The initial scene-setting was relatively easy. We had a great site in the Canterbury Faire venue, and a local holiday meant that we could offer an extended three-day event to make it worth while to travel to our barony -- many of the Crown Tourneys I have been to are pretty much one-day events, which makes the economics of travelling hard to justify.

It soon became clear that we could attain a Rene-style layout relatively easily. The three baronial sunshades and Lord Henri's small marquee, along with the Baronial Pavilion could form three sides around the beautiful list field built by Sir Sigurd and Baroness Eleonora. And the "Massard facade" -- the large wall that Sir Vitale and Lord Raffe de Massard built for their encampment -- was just the thing for the final side, providing a place to erect banners, a gate to march though, and a tall turret from which to fly the Kingdom flag.

Anabilia and Lord Thorald pledged to provide a frontal for the galleries, depicting the arms of all the groups in the Kingdom. Though they did have other things to do, like stewarding the event...They were still painting frantically on the day, with the help of Lady Katherine Stewart, and the frontal sections came down from the hall one by one as each was touch-dry. Three of the planned six made it to the field and they looked glorious.

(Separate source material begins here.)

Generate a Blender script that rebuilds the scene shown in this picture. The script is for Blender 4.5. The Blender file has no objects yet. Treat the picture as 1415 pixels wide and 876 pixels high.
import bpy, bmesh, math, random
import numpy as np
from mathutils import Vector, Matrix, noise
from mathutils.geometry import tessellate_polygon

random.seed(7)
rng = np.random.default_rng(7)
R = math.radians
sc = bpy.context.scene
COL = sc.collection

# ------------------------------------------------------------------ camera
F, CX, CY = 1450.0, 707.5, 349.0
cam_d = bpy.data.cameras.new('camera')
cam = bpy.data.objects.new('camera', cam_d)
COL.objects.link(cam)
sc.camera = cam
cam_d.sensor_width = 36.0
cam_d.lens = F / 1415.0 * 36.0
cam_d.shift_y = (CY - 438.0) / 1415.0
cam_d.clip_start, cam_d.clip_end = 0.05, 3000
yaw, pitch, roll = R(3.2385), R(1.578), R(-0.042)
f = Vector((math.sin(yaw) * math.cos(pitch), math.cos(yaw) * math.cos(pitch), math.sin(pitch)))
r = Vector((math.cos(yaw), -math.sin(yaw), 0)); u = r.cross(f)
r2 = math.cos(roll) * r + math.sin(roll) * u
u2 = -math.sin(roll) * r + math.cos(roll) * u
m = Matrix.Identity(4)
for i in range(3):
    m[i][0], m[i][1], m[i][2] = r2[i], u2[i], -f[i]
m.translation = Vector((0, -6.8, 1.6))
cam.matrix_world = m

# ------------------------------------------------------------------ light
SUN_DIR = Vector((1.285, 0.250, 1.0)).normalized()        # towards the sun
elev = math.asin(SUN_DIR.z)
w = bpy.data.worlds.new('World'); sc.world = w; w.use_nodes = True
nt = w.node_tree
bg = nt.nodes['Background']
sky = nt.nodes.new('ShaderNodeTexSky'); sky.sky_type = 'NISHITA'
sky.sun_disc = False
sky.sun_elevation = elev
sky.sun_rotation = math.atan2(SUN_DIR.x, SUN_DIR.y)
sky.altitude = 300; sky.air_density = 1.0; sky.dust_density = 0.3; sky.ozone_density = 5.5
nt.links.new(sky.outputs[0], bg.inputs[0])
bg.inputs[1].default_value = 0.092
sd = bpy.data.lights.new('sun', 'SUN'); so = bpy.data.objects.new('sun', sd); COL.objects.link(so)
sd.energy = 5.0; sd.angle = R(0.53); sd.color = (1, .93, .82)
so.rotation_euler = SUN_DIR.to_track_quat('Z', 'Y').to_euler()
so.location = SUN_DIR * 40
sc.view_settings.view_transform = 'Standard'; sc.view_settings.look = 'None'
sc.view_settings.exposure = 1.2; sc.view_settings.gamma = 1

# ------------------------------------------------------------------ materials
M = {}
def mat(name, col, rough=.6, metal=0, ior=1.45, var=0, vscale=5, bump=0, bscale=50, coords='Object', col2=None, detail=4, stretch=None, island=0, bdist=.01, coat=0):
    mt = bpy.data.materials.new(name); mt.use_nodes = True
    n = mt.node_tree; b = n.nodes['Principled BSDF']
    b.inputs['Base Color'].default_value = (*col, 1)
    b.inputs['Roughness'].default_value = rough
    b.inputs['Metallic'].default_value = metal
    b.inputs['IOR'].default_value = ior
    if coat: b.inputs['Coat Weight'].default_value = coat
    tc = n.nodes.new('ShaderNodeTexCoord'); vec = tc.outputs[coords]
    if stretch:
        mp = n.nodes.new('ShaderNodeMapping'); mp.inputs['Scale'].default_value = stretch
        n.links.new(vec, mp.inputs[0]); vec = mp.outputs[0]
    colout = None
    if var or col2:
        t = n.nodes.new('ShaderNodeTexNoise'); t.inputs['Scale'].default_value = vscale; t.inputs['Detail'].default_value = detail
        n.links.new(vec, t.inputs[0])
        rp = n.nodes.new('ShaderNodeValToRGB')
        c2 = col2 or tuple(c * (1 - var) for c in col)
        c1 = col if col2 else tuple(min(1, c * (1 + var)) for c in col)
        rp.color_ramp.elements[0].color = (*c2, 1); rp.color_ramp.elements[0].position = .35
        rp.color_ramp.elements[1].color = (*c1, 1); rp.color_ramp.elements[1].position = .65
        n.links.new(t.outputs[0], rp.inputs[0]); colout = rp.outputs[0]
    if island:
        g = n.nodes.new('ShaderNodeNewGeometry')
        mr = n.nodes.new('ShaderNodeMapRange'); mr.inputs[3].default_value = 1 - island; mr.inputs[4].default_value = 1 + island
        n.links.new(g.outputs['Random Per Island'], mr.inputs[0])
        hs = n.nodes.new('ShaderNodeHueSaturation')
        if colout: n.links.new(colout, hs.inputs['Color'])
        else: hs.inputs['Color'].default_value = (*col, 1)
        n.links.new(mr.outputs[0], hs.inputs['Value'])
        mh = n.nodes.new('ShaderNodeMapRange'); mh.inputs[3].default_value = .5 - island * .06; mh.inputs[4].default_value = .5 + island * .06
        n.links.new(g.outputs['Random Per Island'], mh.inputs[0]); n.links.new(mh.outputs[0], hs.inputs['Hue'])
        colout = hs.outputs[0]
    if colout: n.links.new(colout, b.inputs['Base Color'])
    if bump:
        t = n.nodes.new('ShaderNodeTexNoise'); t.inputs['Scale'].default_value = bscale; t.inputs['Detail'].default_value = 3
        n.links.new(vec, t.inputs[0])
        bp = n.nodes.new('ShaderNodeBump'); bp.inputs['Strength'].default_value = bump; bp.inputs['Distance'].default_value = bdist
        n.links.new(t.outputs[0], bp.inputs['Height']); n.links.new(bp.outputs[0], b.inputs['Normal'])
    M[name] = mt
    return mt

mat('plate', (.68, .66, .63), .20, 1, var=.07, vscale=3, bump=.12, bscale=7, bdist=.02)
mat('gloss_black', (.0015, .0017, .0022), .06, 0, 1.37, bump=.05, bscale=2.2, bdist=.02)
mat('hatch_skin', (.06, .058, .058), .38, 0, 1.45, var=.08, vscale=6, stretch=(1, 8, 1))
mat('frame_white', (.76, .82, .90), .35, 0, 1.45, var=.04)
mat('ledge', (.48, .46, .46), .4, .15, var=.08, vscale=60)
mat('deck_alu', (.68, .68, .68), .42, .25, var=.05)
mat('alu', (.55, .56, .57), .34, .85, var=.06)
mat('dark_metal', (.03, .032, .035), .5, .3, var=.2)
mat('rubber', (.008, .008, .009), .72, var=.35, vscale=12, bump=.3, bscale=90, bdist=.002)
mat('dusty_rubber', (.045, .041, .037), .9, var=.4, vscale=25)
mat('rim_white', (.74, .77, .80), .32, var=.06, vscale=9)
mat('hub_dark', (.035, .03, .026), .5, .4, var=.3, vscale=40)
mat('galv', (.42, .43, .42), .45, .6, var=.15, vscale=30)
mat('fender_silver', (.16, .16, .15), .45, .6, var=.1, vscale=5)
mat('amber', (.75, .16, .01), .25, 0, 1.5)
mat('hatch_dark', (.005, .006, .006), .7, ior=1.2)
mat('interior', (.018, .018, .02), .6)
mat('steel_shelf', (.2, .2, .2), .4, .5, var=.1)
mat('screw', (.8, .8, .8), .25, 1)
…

The good people of the Shire of Darton to our north generously provided miles of bunting, their cloth of estate and yet more silk flags to dress the area. I appropriated the large wooden frame that is used for bridge battles at Canterbury Faire and, by the time we covered it in rich fabric and hoisted the cloth of estate over it, we had a suitably regal platform for Their Majesties and Their Excellencies of Southron Gaard. The populace got raised seating too, as Lord Raffe arranged for us to use bleachers to provide a solid platform for forms, again covered in fabric.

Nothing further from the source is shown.